Some of my thoughts from the show:
+Wow it's incredible that so many hit songs all came from that one album.  You {and by you, I mean me} forget just how many hits are Pink Floyd's...and then to realize that Roger Waters wrote all of them on one album just blows your mind.

+Now I understand why the tickets are so effin' expensive--
the pyrotechnics, stage design, projections, and overall production were stunning.

+The guy/girl ratio was at least 10:1....which meant...dun dun lines for the bathroom!  Woohoo :)

+It's wonderful to see older musicians who are still alive, in good physical shape, and able to share their gift with younger generations.  It made me happy and sad at the same time.  Happy to see Roger Waters in his twilight years, who's clearly still got it, poking fun at his younger self {he called his younger self 'grumpy'.}  But at the same time, it's sad to think of how many talented musicians never live to experience that.  

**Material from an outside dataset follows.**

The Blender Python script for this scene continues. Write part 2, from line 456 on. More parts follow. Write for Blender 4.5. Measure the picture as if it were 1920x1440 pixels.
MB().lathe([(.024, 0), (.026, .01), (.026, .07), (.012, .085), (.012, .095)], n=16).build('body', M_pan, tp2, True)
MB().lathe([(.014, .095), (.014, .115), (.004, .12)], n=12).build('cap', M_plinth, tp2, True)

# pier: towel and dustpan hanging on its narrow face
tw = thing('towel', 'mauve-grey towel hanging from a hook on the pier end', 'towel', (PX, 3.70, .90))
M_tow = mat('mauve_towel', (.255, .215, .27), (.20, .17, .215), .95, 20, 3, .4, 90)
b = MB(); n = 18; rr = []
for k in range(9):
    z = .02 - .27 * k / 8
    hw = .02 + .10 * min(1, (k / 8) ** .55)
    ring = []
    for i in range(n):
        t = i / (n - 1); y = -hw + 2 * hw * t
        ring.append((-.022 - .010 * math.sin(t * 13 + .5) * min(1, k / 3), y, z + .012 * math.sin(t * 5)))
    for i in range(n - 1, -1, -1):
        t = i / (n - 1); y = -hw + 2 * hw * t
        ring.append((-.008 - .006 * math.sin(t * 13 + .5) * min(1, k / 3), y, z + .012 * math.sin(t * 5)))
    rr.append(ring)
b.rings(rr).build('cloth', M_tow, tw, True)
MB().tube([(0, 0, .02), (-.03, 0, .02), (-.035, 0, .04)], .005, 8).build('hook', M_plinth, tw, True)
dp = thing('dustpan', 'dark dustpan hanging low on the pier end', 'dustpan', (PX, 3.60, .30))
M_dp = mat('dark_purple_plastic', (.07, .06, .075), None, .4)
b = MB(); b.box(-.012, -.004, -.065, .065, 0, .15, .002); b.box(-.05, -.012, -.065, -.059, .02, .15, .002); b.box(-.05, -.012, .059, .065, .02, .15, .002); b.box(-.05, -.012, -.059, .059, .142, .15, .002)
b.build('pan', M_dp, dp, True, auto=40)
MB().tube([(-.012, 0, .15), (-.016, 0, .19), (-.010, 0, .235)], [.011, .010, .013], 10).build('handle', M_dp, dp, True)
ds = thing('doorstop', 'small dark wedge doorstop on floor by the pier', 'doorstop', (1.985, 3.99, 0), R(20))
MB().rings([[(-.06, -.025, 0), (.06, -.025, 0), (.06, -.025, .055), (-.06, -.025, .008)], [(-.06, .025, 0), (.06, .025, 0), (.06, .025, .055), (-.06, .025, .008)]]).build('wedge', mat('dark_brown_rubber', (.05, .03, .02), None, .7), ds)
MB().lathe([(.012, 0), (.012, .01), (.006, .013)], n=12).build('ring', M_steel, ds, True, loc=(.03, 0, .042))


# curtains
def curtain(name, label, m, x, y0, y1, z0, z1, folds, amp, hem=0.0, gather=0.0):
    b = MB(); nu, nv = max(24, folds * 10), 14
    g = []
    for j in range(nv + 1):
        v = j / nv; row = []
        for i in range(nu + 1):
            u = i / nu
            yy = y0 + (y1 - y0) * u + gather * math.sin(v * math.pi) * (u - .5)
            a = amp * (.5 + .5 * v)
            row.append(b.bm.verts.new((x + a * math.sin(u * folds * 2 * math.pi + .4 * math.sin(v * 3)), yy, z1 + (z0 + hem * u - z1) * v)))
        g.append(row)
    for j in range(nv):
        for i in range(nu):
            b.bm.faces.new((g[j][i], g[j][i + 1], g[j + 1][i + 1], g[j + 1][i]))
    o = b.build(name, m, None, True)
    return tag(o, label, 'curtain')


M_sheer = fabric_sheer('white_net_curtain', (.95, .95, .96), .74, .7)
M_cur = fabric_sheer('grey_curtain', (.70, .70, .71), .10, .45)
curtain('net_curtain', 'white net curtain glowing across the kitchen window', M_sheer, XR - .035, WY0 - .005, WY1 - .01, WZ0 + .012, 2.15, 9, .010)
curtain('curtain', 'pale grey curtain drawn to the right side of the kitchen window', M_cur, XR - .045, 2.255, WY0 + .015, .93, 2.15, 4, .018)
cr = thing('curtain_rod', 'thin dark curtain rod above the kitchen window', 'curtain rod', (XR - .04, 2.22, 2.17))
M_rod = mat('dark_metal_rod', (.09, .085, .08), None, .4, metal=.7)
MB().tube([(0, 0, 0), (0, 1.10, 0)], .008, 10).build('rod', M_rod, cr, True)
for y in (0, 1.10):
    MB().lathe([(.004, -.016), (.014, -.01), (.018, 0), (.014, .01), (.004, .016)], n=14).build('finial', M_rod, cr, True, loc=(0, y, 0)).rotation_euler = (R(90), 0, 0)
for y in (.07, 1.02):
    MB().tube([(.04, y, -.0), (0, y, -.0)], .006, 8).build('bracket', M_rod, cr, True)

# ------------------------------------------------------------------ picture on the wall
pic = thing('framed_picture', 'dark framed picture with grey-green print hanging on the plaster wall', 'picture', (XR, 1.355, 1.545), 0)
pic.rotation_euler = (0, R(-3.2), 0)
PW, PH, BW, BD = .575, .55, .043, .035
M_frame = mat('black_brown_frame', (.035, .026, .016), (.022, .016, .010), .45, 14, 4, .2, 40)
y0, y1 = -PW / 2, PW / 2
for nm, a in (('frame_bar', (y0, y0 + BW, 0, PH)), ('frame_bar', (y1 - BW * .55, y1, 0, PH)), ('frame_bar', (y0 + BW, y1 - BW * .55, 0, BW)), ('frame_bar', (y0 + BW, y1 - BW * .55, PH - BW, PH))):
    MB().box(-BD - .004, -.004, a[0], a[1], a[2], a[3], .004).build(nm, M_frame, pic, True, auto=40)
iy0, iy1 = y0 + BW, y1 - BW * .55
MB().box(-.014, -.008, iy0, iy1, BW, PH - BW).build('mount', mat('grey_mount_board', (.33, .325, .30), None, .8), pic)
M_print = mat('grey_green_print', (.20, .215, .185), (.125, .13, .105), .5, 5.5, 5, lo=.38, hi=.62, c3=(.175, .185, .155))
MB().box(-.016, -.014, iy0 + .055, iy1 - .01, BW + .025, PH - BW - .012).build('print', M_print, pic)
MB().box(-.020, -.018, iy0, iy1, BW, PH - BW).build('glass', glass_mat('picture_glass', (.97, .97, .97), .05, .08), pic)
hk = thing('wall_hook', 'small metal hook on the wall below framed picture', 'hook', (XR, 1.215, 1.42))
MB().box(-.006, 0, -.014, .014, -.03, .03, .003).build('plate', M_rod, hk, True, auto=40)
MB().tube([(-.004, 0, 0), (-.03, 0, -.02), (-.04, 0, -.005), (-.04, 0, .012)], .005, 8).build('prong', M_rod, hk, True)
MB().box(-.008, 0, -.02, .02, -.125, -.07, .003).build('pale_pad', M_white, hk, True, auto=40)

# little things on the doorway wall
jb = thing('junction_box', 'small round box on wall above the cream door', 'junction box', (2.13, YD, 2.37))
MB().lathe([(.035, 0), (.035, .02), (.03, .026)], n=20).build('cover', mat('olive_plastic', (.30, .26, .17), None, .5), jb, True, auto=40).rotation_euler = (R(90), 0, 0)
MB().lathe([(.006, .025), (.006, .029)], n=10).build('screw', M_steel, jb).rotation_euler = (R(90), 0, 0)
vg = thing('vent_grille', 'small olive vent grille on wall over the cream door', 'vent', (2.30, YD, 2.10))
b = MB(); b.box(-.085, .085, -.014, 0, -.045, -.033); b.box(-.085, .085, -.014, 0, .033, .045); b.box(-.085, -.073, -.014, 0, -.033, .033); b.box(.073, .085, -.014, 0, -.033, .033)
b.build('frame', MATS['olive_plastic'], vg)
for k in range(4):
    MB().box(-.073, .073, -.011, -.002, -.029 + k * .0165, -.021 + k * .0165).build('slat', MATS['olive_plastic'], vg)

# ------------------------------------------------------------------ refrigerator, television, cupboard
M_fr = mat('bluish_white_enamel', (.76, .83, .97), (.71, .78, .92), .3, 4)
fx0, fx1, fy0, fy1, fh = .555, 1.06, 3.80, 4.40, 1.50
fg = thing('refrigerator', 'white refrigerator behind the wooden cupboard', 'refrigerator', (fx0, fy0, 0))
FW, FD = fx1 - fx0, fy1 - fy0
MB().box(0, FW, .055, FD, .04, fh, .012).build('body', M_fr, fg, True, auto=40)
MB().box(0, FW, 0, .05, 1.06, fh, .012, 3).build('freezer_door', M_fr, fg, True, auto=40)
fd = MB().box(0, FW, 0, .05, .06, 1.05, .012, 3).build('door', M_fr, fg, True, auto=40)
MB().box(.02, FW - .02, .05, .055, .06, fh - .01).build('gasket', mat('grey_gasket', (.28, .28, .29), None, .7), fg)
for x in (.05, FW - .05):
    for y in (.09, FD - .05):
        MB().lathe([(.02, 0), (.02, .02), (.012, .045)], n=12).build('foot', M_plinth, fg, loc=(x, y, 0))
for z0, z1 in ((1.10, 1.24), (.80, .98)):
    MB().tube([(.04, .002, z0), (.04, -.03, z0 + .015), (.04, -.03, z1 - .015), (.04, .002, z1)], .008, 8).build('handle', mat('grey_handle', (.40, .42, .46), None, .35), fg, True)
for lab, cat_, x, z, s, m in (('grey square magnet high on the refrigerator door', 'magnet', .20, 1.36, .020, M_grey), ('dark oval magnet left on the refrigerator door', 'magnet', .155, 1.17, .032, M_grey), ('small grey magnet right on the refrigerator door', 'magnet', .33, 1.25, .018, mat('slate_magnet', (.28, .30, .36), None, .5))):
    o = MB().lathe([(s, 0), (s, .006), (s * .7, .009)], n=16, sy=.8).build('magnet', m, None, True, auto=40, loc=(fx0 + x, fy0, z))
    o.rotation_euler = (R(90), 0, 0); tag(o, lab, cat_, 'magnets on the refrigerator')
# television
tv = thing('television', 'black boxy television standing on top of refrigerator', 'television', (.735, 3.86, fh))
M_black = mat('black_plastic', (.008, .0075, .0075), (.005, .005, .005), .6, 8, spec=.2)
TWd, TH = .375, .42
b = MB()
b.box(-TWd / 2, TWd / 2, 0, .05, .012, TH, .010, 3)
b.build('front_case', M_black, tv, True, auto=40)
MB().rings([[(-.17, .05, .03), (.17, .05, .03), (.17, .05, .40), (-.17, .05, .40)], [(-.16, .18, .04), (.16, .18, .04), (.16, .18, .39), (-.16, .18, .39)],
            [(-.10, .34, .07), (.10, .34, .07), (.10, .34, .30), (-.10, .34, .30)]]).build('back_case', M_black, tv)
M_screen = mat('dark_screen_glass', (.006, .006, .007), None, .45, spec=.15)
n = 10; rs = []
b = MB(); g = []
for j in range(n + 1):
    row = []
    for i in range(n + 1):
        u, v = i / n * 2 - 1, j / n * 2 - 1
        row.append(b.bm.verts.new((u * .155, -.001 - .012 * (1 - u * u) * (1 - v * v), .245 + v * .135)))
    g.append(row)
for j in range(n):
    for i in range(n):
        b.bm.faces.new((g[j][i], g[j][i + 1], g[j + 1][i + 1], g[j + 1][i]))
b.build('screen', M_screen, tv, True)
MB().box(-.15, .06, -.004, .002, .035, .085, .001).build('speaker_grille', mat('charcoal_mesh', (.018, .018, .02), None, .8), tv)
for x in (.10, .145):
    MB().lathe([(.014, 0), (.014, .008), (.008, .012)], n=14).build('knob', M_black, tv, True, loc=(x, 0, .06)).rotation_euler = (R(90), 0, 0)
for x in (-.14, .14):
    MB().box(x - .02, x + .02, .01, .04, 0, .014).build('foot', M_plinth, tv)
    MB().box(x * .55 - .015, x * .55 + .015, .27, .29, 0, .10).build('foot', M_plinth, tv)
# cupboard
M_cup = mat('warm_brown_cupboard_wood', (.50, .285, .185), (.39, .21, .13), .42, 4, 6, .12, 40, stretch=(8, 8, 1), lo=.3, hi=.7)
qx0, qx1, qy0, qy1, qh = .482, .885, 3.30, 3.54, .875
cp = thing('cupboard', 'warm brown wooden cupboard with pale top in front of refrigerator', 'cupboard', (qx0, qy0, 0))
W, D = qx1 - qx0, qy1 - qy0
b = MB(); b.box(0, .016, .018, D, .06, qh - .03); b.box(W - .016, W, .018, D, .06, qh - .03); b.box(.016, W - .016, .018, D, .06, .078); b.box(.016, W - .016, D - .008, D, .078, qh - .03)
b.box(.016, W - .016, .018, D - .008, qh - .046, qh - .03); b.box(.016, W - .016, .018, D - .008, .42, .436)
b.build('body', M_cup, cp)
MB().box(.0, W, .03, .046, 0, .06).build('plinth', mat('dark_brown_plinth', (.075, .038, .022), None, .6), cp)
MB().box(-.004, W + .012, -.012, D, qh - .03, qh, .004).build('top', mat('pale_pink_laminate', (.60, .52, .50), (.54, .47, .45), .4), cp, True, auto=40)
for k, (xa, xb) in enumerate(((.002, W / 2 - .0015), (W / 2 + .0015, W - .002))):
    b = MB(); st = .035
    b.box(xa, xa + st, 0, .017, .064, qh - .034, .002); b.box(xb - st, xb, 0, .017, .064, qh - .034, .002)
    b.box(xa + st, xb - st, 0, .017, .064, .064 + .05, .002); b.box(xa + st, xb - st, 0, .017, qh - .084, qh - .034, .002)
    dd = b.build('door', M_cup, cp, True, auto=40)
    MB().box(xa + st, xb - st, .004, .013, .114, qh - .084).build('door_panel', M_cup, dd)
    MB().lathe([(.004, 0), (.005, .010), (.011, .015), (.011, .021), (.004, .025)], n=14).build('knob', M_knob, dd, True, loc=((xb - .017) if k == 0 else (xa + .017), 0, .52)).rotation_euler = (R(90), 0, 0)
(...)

+There were many anti-war and anti-government sentiments expressed throughout the show.  He showed hundreds of photos of fallen soldiers.  The album was released in 1979, off the heels of the Vietnam War {1962-1975.}  To think, we fought in Vietnam for thirteen years, amidst the outcry for peace from youth and artists alike.  Now, it's 2012 and the anti-war message is just as relevant.  In fact, it's been relevant for the past eleven years we've been at war.  How sad.  I continue to pray for peace.

Here are a few professional photographs from the show:{This last one is during Comfortably Numb and the guy at the top is singing David Gilmore's part.}

A quote was displayed that I found especially poignant.  Both J and I remembered it almost verbatim as we discussed the show on the drive home.

"Every gun that is made, every warship launched, every rocket fired signifies, in the final sense, a theft from those who hunger and are not fed, those who are cold and not clothed."